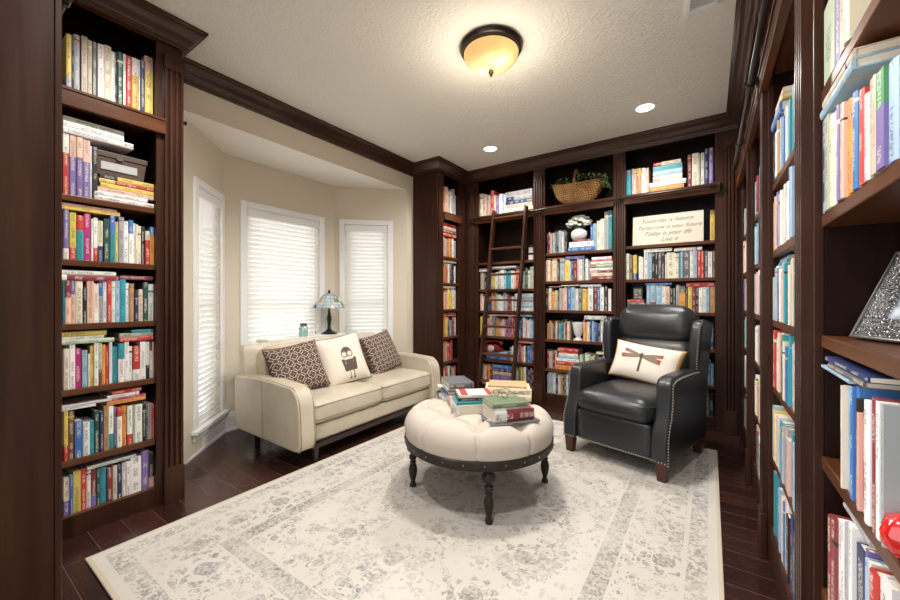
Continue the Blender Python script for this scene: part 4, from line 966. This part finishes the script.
# ---------------------------------------------------------------- ladder
LX0, LX1, TYt, TYb, ZT = -2.095, -1.695, 3.925, 3.53, 2.20
ld = thing('library_ladder', 'dark wood library ladder leaning against the back bookcases', 'ladder', ((LX0+LX1)/2, TYb, 0), 0)
def lpt(x, z, dy=0): return (x-(LX0+LX1)/2, (TYt-TYb)*z/ZT+dy, z)
for x in (LX0+.012, LX1+.012):
    r = []
    for z in (0.0005, ZT):
        c = lpt(x, z); r.append([(c[0]-.012, c[1]-.036, z), (c[0]+.012, c[1]-.036, z), (c[0]+.012, c[1]+.036, z), (c[0]-.012, c[1]+.036, z)])
    MB().rings(r).build('rail', WV, ld, bevel=.004)
for z in (2.10, 1.735, 1.437, 1.15, .857, .56, .27):
    c0 = lpt(LX0+.024, z); c1 = lpt(LX1, z)
    MB().box(c0[0], c1[0], c0[1]-.032, c0[1]+.032, z-.011, z+.011).build('rung', WH, ld, bevel=.003)
for x in (LX0+.03, LX1-.006):
    c = lpt(x, 2.135)
    b = MB(); b.tube([(c[0], c[1]-.02, 2.10), (c[0], c[1]+.04, 2.165), (c[0], c[1]+.055, 2.172)], .006, 6); b.build('rail_hook', BRONZE, ld, smooth=True)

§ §

**Goal:** Write the listing out a second time exactly, dropping all images.

**Complete output:**
Continue the Blender Python script for this scene: part 4, from line 966. This part finishes the script.
# ---------------------------------------------------------------- ladder
LX0, LX1, TYt, TYb, ZT = -2.095, -1.695, 3.925, 3.53, 2.20
ld = thing('library_ladder', 'dark wood library ladder leaning against the back bookcases', 'ladder', ((LX0+LX1)/2, TYb, 0), 0)
def lpt(x, z, dy=0): return (x-(LX0+LX1)/2, (TYt-TYb)*z/ZT+dy, z)
for x in (LX0+.012, LX1+.012):
    r = []
    for z in (0.0005, ZT):
        c = lpt(x, z); r.append([(c[0]-.012, c[1]-.036, z), (c[0]+.012, c[1]-.036, z), (c[0]+.012, c[1]+.036, z), (c[0]-.012, c[1]+.036, z)])
    MB().rings(r).build('rail', WV, ld, bevel=.004)
for z in (2.10, 1.735, 1.437, 1.15, .857, .56, .27):
    c0 = lpt(LX0+.024, z); c1 = lpt(LX1, z)
    MB().box(c0[0], c1[0], c0[1]-.032, c0[1]+.032, z-.011, z+.011).build('rung', WH, ld, bevel=.003)
for x in (LX0+.03, LX1-.006):
    c = lpt(x, 2.135)
    b = MB(); b.tube([(c[0], c[1]-.02, 2.10), (c[0], c[1]+.04, 2.165), (c[0], c[1]+.055, 2.172)], .006, 6); b.build('rail_hook', BRONZE, ld, smooth=True)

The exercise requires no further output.